**To do:** Write out the listing in full, matching it word for word.

**Provided material:**
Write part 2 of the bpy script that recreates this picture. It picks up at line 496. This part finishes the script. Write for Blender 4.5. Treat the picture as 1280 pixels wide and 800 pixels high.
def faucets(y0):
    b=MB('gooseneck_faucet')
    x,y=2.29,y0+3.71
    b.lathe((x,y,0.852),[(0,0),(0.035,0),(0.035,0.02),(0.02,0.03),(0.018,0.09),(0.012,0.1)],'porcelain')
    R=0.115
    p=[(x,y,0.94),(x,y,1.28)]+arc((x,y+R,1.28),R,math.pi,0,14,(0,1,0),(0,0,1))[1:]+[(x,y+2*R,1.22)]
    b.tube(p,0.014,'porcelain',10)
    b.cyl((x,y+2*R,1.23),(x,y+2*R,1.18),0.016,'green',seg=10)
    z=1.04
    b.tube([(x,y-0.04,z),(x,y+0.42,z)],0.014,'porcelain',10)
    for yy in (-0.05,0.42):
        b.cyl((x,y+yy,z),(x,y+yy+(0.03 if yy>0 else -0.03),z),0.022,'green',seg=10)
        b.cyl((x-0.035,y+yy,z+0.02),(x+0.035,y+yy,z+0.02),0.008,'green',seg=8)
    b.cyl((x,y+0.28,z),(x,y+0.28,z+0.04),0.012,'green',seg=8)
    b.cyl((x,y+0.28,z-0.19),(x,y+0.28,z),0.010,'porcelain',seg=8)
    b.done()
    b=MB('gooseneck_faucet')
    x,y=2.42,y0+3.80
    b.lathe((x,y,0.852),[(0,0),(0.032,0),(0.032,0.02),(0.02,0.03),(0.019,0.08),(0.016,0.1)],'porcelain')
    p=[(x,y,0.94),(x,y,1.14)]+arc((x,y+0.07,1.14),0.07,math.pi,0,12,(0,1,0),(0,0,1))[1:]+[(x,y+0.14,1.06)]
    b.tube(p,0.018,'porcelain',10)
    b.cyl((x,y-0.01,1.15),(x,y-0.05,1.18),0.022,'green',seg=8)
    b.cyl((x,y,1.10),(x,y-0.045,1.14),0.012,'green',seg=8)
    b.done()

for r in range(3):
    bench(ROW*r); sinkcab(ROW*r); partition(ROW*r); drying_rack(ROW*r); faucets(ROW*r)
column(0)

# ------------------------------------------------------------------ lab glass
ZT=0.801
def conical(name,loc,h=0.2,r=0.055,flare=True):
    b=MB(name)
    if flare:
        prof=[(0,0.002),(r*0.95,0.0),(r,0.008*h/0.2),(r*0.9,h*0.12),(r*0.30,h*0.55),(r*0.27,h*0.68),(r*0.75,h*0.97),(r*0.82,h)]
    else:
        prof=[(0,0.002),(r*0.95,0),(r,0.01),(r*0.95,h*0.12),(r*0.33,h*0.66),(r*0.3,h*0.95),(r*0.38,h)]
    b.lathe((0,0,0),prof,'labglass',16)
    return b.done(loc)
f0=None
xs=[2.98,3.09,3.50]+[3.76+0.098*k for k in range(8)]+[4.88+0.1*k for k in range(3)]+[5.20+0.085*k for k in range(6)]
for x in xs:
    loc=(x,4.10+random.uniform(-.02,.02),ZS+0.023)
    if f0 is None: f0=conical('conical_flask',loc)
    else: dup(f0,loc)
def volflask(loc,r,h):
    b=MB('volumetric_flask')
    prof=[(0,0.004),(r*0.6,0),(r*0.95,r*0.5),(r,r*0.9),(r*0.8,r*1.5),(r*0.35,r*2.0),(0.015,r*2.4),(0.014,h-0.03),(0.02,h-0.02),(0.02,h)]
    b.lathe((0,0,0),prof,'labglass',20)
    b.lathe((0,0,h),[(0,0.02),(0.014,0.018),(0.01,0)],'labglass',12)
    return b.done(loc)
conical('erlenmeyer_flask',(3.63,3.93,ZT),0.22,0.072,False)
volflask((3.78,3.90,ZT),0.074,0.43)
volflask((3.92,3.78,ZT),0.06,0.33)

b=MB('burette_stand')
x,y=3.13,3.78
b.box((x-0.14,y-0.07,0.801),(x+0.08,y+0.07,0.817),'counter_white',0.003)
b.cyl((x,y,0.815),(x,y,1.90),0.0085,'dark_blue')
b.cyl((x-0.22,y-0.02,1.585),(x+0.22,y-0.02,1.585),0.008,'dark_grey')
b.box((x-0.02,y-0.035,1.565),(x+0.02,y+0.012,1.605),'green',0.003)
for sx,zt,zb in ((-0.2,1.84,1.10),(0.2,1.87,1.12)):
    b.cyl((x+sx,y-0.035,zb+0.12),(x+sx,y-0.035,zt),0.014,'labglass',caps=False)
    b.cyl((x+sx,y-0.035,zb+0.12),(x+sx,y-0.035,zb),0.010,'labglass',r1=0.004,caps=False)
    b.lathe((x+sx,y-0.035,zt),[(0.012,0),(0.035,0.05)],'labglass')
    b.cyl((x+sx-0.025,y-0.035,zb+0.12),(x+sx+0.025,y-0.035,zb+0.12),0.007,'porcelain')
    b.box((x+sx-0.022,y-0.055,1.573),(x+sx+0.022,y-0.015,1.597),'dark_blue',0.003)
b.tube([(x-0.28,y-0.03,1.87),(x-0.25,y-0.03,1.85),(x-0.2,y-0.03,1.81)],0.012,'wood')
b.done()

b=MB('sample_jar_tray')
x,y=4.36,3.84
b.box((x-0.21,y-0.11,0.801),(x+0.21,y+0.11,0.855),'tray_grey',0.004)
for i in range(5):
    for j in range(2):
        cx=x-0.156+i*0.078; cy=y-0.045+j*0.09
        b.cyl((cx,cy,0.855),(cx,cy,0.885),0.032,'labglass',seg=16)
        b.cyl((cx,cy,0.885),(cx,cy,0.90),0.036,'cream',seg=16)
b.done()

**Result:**
Write part 2 of the bpy script that recreates this picture. It picks up at line 496. This part finishes the script. Write for Blender 4.5. Treat the picture as 1280 pixels wide and 800 pixels high.
def faucets(y0):
    b=MB('gooseneck_faucet')
    x,y=2.29,y0+3.71
    b.lathe((x,y,0.852),[(0,0),(0.035,0),(0.035,0.02),(0.02,0.03),(0.018,0.09),(0.012,0.1)],'porcelain')
    R=0.115
    p=[(x,y,0.94),(x,y,1.28)]+arc((x,y+R,1.28),R,math.pi,0,14,(0,1,0),(0,0,1))[1:]+[(x,y+2*R,1.22)]
    b.tube(p,0.014,'porcelain',10)
    b.cyl((x,y+2*R,1.23),(x,y+2*R,1.18),0.016,'green',seg=10)
    z=1.04
    b.tube([(x,y-0.04,z),(x,y+0.42,z)],0.014,'porcelain',10)
    for yy in (-0.05,0.42):
        b.cyl((x,y+yy,z),(x,y+yy+(0.03 if yy>0 else -0.03),z),0.022,'green',seg=10)
        b.cyl((x-0.035,y+yy,z+0.02),(x+0.035,y+yy,z+0.02),0.008,'green',seg=8)
    b.cyl((x,y+0.28,z),(x,y+0.28,z+0.04),0.012,'green',seg=8)
    b.cyl((x,y+0.28,z-0.19),(x,y+0.28,z),0.010,'porcelain',seg=8)
    b.done()
    b=MB('gooseneck_faucet')
    x,y=2.42,y0+3.80
    b.lathe((x,y,0.852),[(0,0),(0.032,0),(0.032,0.02),(0.02,0.03),(0.019,0.08),(0.016,0.1)],'porcelain')
    p=[(x,y,0.94),(x,y,1.14)]+arc((x,y+0.07,1.14),0.07,math.pi,0,12,(0,1,0),(0,0,1))[1:]+[(x,y+0.14,1.06)]
    b.tube(p,0.018,'porcelain',10)
    b.cyl((x,y-0.01,1.15),(x,y-0.05,1.18),0.022,'green',seg=8)
    b.cyl((x,y,1.10),(x,y-0.045,1.14),0.012,'green',seg=8)
    b.done()

for r in range(3):
    bench(ROW*r); sinkcab(ROW*r); partition(ROW*r); drying_rack(ROW*r); faucets(ROW*r)
column(0)

# ------------------------------------------------------------------ lab glass
ZT=0.801
def conical(name,loc,h=0.2,r=0.055,flare=True):
    b=MB(name)
    if flare:
        prof=[(0,0.002),(r*0.95,0.0),(r,0.008*h/0.2),(r*0.9,h*0.12),(r*0.30,h*0.55),(r*0.27,h*0.68),(r*0.75,h*0.97),(r*0.82,h)]
    else:
        prof=[(0,0.002),(r*0.95,0),(r,0.01),(r*0.95,h*0.12),(r*0.33,h*0.66),(r*0.3,h*0.95),(r*0.38,h)]
    b.lathe((0,0,0),prof,'labglass',16)
    return b.done(loc)
f0=None
xs=[2.98,3.09,3.50]+[3.76+0.098*k for k in range(8)]+[4.88+0.1*k for k in range(3)]+[5.20+0.085*k for k in range(6)]
for x in xs:
    loc=(x,4.10+random.uniform(-.02,.02),ZS+0.023)
    if f0 is None: f0=conical('conical_flask',loc)
    else: dup(f0,loc)
def volflask(loc,r,h):
    b=MB('volumetric_flask')
    prof=[(0,0.004),(r*0.6,0),(r*0.95,r*0.5),(r,r*0.9),(r*0.8,r*1.5),(r*0.35,r*2.0),(0.015,r*2.4),(0.014,h-0.03),(0.02,h-0.02),(0.02,h)]
    b.lathe((0,0,0),prof,'labglass',20)
    b.lathe((0,0,h),[(0,0.02),(0.014,0.018),(0.01,0)],'labglass',12)
    return b.done(loc)
conical('erlenmeyer_flask',(3.63,3.93,ZT),0.22,0.072,False)
volflask((3.78,3.90,ZT),0.074,0.43)
volflask((3.92,3.78,ZT),0.06,0.33)

b=MB('burette_stand')
x,y=3.13,3.78
b.box((x-0.14,y-0.07,0.801),(x+0.08,y+0.07,0.817),'counter_white',0.003)
b.cyl((x,y,0.815),(x,y,1.90),0.0085,'dark_blue')
b.cyl((x-0.22,y-0.02,1.585),(x+0.22,y-0.02,1.585),0.008,'dark_grey')
b.box((x-0.02,y-0.035,1.565),(x+0.02,y+0.012,1.605),'green',0.003)
for sx,zt,zb in ((-0.2,1.84,1.10),(0.2,1.87,1.12)):
    b.cyl((x+sx,y-0.035,zb+0.12),(x+sx,y-0.035,zt),0.014,'labglass',caps=False)
    b.cyl((x+sx,y-0.035,zb+0.12),(x+sx,y-0.035,zb),0.010,'labglass',r1=0.004,caps=False)
    b.lathe((x+sx,y-0.035,zt),[(0.012,0),(0.035,0.05)],'labglass')
    b.cyl((x+sx-0.025,y-0.035,zb+0.12),(x+sx+0.025,y-0.035,zb+0.12),0.007,'porcelain')
    b.box((x+sx-0.022,y-0.055,1.573),(x+sx+0.022,y-0.015,1.597),'dark_blue',0.003)
b.tube([(x-0.28,y-0.03,1.87),(x-0.25,y-0.03,1.85),(x-0.2,y-0.03,1.81)],0.012,'wood')
b.done()

b=MB('sample_jar_tray')
x,y=4.36,3.84
b.box((x-0.21,y-0.11,0.801),(x+0.21,y+0.11,0.855),'tray_grey',0.004)
for i in range(5):
    for j in range(2):
        cx=x-0.156+i*0.078; cy=y-0.045+j*0.09
        b.cyl((cx,cy,0.855),(cx,cy,0.885),0.032,'labglass',seg=16)
        b.cyl((cx,cy,0.885),(cx,cy,0.90),0.036,'cream',seg=16)
b.done()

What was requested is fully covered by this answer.